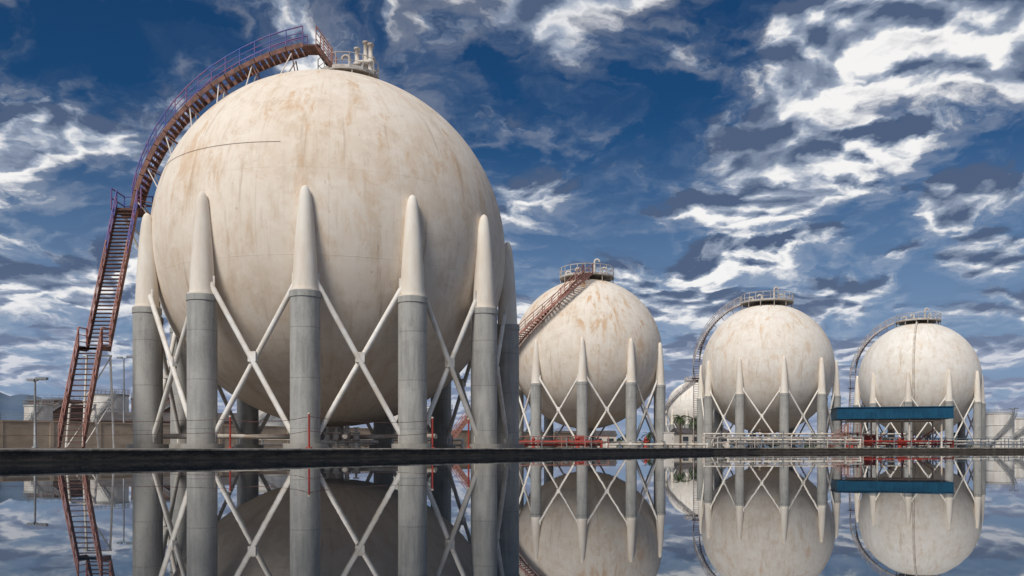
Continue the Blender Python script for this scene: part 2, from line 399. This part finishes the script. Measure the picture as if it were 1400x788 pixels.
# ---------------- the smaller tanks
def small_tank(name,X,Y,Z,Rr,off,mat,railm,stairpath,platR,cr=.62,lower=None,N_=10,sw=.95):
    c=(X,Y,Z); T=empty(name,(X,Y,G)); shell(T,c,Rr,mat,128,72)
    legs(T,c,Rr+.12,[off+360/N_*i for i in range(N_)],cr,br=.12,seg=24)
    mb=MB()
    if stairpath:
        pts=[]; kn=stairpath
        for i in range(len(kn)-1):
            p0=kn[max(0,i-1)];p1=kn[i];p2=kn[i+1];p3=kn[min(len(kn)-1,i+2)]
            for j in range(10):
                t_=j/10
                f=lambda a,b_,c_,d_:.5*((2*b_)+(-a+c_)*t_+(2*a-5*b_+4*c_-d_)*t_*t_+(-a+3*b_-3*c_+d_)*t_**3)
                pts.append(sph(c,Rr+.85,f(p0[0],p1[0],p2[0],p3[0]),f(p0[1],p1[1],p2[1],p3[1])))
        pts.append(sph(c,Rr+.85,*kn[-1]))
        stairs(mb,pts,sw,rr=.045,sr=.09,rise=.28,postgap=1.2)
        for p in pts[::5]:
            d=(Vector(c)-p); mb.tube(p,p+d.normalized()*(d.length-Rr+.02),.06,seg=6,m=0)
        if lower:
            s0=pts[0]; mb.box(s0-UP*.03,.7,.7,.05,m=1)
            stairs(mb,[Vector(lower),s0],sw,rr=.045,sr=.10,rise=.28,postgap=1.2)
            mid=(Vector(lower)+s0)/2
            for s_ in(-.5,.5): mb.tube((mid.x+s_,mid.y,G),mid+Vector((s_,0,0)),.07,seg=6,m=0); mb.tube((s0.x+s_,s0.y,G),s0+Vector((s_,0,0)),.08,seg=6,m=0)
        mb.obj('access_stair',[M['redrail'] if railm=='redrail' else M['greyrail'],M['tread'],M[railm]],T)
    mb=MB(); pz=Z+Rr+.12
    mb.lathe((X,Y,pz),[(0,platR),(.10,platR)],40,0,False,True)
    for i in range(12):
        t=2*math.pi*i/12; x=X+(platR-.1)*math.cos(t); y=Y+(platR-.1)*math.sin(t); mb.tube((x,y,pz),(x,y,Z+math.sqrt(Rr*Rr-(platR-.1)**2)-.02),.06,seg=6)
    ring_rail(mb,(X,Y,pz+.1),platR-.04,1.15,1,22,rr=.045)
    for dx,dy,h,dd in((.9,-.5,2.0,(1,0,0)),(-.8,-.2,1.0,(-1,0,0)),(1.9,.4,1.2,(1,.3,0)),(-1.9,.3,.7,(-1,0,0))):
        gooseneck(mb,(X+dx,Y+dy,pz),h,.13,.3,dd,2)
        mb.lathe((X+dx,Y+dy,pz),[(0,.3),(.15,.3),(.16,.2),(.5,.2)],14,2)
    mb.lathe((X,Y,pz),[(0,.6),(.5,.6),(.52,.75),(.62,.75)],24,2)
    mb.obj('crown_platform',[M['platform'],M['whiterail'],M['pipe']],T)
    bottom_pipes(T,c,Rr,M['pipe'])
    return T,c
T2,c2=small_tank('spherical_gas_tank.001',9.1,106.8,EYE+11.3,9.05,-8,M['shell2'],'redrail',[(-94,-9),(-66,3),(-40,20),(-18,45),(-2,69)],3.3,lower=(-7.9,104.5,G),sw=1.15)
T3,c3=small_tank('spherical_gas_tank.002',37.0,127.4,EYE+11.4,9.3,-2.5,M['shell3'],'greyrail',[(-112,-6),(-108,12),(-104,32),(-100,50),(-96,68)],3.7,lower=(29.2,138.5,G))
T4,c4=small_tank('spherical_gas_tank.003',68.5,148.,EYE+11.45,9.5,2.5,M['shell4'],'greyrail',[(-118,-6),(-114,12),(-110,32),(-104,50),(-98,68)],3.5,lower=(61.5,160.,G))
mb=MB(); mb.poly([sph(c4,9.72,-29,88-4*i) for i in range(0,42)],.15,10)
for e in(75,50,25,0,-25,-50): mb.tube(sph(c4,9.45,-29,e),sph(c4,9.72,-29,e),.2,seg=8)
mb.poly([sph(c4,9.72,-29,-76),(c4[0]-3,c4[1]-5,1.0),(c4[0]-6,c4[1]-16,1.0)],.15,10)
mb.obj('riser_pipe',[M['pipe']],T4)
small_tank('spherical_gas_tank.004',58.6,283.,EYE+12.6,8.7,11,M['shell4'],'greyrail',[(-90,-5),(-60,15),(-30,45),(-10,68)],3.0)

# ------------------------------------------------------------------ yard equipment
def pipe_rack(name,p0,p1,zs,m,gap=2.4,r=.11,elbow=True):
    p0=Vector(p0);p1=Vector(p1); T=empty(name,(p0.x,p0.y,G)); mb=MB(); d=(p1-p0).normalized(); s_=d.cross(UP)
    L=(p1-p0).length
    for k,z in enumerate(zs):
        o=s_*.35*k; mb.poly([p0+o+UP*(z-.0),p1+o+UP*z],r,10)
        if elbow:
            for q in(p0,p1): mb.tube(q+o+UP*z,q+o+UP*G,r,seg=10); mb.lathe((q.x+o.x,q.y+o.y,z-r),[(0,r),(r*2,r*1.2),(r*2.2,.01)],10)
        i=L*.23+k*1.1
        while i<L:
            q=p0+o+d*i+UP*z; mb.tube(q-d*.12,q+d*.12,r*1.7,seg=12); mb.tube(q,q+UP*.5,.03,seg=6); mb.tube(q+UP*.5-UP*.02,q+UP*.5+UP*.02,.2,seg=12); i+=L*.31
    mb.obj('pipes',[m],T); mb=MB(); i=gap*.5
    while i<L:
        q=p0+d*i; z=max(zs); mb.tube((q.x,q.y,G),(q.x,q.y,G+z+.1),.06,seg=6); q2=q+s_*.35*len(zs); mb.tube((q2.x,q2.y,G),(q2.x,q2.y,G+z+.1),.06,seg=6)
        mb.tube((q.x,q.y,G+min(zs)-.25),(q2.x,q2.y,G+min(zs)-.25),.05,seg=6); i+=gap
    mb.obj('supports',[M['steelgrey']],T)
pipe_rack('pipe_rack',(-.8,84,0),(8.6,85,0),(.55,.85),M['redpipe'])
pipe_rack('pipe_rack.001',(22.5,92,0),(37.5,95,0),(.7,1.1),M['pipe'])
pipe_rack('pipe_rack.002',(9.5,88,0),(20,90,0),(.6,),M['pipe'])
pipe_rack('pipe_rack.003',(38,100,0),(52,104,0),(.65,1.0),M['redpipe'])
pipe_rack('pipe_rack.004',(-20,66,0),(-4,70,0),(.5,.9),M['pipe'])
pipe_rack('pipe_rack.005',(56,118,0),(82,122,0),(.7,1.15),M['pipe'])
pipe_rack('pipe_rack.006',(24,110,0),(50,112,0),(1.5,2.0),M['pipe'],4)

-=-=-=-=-

**EXERCISE BRIEF**.
Return the listing above in full and without alteration, excluding its pictures.

**FULL ANSWER**.
Continue the Blender Python script for this scene: part 2, from line 399. This part finishes the script. Measure the picture as if it were 1400x788 pixels.
# ---------------- the smaller tanks
def small_tank(name,X,Y,Z,Rr,off,mat,railm,stairpath,platR,cr=.62,lower=None,N_=10,sw=.95):
    c=(X,Y,Z); T=empty(name,(X,Y,G)); shell(T,c,Rr,mat,128,72)
    legs(T,c,Rr+.12,[off+360/N_*i for i in range(N_)],cr,br=.12,seg=24)
    mb=MB()
    if stairpath:
        pts=[]; kn=stairpath
        for i in range(len(kn)-1):
            p0=kn[max(0,i-1)];p1=kn[i];p2=kn[i+1];p3=kn[min(len(kn)-1,i+2)]
            for j in range(10):
                t_=j/10
                f=lambda a,b_,c_,d_:.5*((2*b_)+(-a+c_)*t_+(2*a-5*b_+4*c_-d_)*t_*t_+(-a+3*b_-3*c_+d_)*t_**3)
                pts.append(sph(c,Rr+.85,f(p0[0],p1[0],p2[0],p3[0]),f(p0[1],p1[1],p2[1],p3[1])))
        pts.append(sph(c,Rr+.85,*kn[-1]))
        stairs(mb,pts,sw,rr=.045,sr=.09,rise=.28,postgap=1.2)
        for p in pts[::5]:
            d=(Vector(c)-p); mb.tube(p,p+d.normalized()*(d.length-Rr+.02),.06,seg=6,m=0)
        if lower:
            s0=pts[0]; mb.box(s0-UP*.03,.7,.7,.05,m=1)
            stairs(mb,[Vector(lower),s0],sw,rr=.045,sr=.10,rise=.28,postgap=1.2)
            mid=(Vector(lower)+s0)/2
            for s_ in(-.5,.5): mb.tube((mid.x+s_,mid.y,G),mid+Vector((s_,0,0)),.07,seg=6,m=0); mb.tube((s0.x+s_,s0.y,G),s0+Vector((s_,0,0)),.08,seg=6,m=0)
        mb.obj('access_stair',[M['redrail'] if railm=='redrail' else M['greyrail'],M['tread'],M[railm]],T)
    mb=MB(); pz=Z+Rr+.12
    mb.lathe((X,Y,pz),[(0,platR),(.10,platR)],40,0,False,True)
    for i in range(12):
        t=2*math.pi*i/12; x=X+(platR-.1)*math.cos(t); y=Y+(platR-.1)*math.sin(t); mb.tube((x,y,pz),(x,y,Z+math.sqrt(Rr*Rr-(platR-.1)**2)-.02),.06,seg=6)
    ring_rail(mb,(X,Y,pz+.1),platR-.04,1.15,1,22,rr=.045)
    for dx,dy,h,dd in((.9,-.5,2.0,(1,0,0)),(-.8,-.2,1.0,(-1,0,0)),(1.9,.4,1.2,(1,.3,0)),(-1.9,.3,.7,(-1,0,0))):
        gooseneck(mb,(X+dx,Y+dy,pz),h,.13,.3,dd,2)
        mb.lathe((X+dx,Y+dy,pz),[(0,.3),(.15,.3),(.16,.2),(.5,.2)],14,2)
    mb.lathe((X,Y,pz),[(0,.6),(.5,.6),(.52,.75),(.62,.75)],24,2)
    mb.obj('crown_platform',[M['platform'],M['whiterail'],M['pipe']],T)
    bottom_pipes(T,c,Rr,M['pipe'])
    return T,c
T2,c2=small_tank('spherical_gas_tank.001',9.1,106.8,EYE+11.3,9.05,-8,M['shell2'],'redrail',[(-94,-9),(-66,3),(-40,20),(-18,45),(-2,69)],3.3,lower=(-7.9,104.5,G),sw=1.15)
T3,c3=small_tank('spherical_gas_tank.002',37.0,127.4,EYE+11.4,9.3,-2.5,M['shell3'],'greyrail',[(-112,-6),(-108,12),(-104,32),(-100,50),(-96,68)],3.7,lower=(29.2,138.5,G))
T4,c4=small_tank('spherical_gas_tank.003',68.5,148.,EYE+11.45,9.5,2.5,M['shell4'],'greyrail',[(-118,-6),(-114,12),(-110,32),(-104,50),(-98,68)],3.5,lower=(61.5,160.,G))
mb=MB(); mb.poly([sph(c4,9.72,-29,88-4*i) for i in range(0,42)],.15,10)
for e in(75,50,25,0,-25,-50): mb.tube(sph(c4,9.45,-29,e),sph(c4,9.72,-29,e),.2,seg=8)
mb.poly([sph(c4,9.72,-29,-76),(c4[0]-3,c4[1]-5,1.0),(c4[0]-6,c4[1]-16,1.0)],.15,10)
mb.obj('riser_pipe',[M['pipe']],T4)
small_tank('spherical_gas_tank.004',58.6,283.,EYE+12.6,8.7,11,M['shell4'],'greyrail',[(-90,-5),(-60,15),(-30,45),(-10,68)],3.0)

# ------------------------------------------------------------------ yard equipment
def pipe_rack(name,p0,p1,zs,m,gap=2.4,r=.11,elbow=True):
    p0=Vector(p0);p1=Vector(p1); T=empty(name,(p0.x,p0.y,G)); mb=MB(); d=(p1-p0).normalized(); s_=d.cross(UP)
    L=(p1-p0).length
    for k,z in enumerate(zs):
        o=s_*.35*k; mb.poly([p0+o+UP*(z-.0),p1+o+UP*z],r,10)
        if elbow:
            for q in(p0,p1): mb.tube(q+o+UP*z,q+o+UP*G,r,seg=10); mb.lathe((q.x+o.x,q.y+o.y,z-r),[(0,r),(r*2,r*1.2),(r*2.2,.01)],10)
        i=L*.23+k*1.1
        while i<L:
            q=p0+o+d*i+UP*z; mb.tube(q-d*.12,q+d*.12,r*1.7,seg=12); mb.tube(q,q+UP*.5,.03,seg=6); mb.tube(q+UP*.5-UP*.02,q+UP*.5+UP*.02,.2,seg=12); i+=L*.31
    mb.obj('pipes',[m],T); mb=MB(); i=gap*.5
    while i<L:
        q=p0+d*i; z=max(zs); mb.tube((q.x,q.y,G),(q.x,q.y,G+z+.1),.06,seg=6); q2=q+s_*.35*len(zs); mb.tube((q2.x,q2.y,G),(q2.x,q2.y,G+z+.1),.06,seg=6)
        mb.tube((q.x,q.y,G+min(zs)-.25),(q2.x,q2.y,G+min(zs)-.25),.05,seg=6); i+=gap
    mb.obj('supports',[M['steelgrey']],T)
pipe_rack('pipe_rack',(-.8,84,0),(8.6,85,0),(.55,.85),M['redpipe'])
pipe_rack('pipe_rack.001',(22.5,92,0),(37.5,95,0),(.7,1.1),M['pipe'])
pipe_rack('pipe_rack.002',(9.5,88,0),(20,90,0),(.6,),M['pipe'])
pipe_rack('pipe_rack.003',(38,100,0),(52,104,0),(.65,1.0),M['redpipe'])
pipe_rack('pipe_rack.004',(-20,66,0),(-4,70,0),(.5,.9),M['pipe'])
pipe_rack('pipe_rack.005',(56,118,0),(82,122,0),(.7,1.15),M['pipe'])
pipe_rack('pipe_rack.006',(24,110,0),(50,112,0),(1.5,2.0),M['pipe'],4)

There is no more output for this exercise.